Required work -
Pictures stay out. Extract the lines below from the first one through the line with "var n_fine := FastNoiseLite.new()", both included.

Recorded information -
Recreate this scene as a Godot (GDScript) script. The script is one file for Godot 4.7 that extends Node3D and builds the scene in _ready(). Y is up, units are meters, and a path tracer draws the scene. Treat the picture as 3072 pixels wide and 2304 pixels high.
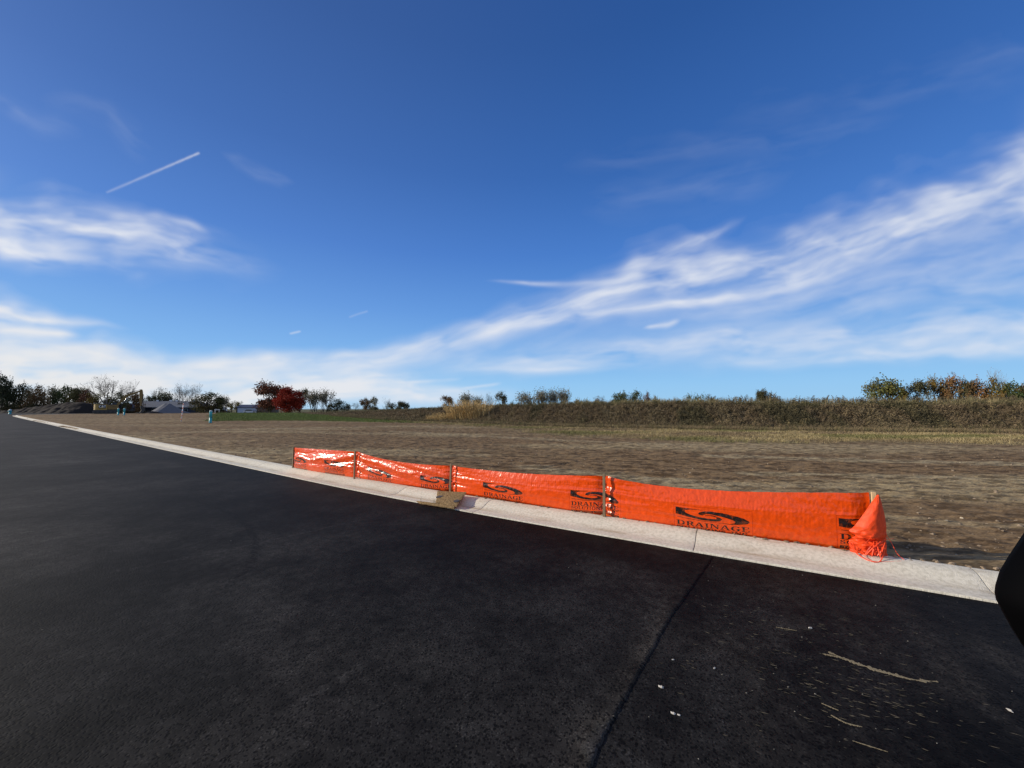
extends Node3D

var rng := RandomNumberGenerator.new()
var M := {}
var used := {}
var n_big := FastNoiseLite.new()
var n_mid := FastNoiseLite.new()
var n_fine := FastNoiseLite.new()

# ---------------------------------------------------------------- naming and small builders
func numbered(called: String) -> String:
	if not used.has(called):
		used[called] = 0
		return called
	used[called] += 1
	return "%s_%03d" % [called, used[called]]

func tag(o: Node3D, label: String, category := "", group := "", kind := "") -> Node3D:
	if label: o.set_meta("label", label)
	if category: o.set_meta("category", category)
	if group: o.set_meta("group", group)
	if kind: o.set_meta("kind", kind)
	return o

func thing(called: String, label: String, category: String, at := Vector3.ZERO, turn := 0.0, group := "") -> Node3D:
	var o := Node3D.new()
	o.name = numbered(called)
	add_child(o)
	o.position = at
	o.rotation.y = turn
	tag(o, label, category, group)
	return o

func part(called: String, mesh: Mesh, mat: Material, parent: Node = null) -> MeshInstance3D:
	var o := MeshInstance3D.new()
	o.name = called if parent else numbered(called)
	o.mesh = mesh
	o.material_override = mat
	(parent if parent else self).add_child(o, true)
	return o

func built(st: SurfaceTool) -> ArrayMesh:
	st.generate_normals()
	return st.commit()

func begin(smooth := false) -> SurfaceTool:
	var st := SurfaceTool.new()
	st.begin(Mesh.PRIMITIVE_TRIANGLES)
	st.set_smooth_group(0 if smooth else -1)
	return st

func quad(st: SurfaceTool, a: Vector3, b: Vector3, c: Vector3, d: Vector3) -> void:
	for p in [a, b, c, a, c, d]: st.add_vertex(p)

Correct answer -
Recreate this scene as a Godot (GDScript) script. The script is one file for Godot 4.7 that extends Node3D and builds the scene in _ready(). Y is up, units are meters, and a path tracer draws the scene. Treat the picture as 3072 pixels wide and 2304 pixels high.
extends Node3D

var rng := RandomNumberGenerator.new()
var M := {}
var used := {}
var n_big := FastNoiseLite.new()
var n_mid := FastNoiseLite.new()
var n_fine := FastNoiseLite.new()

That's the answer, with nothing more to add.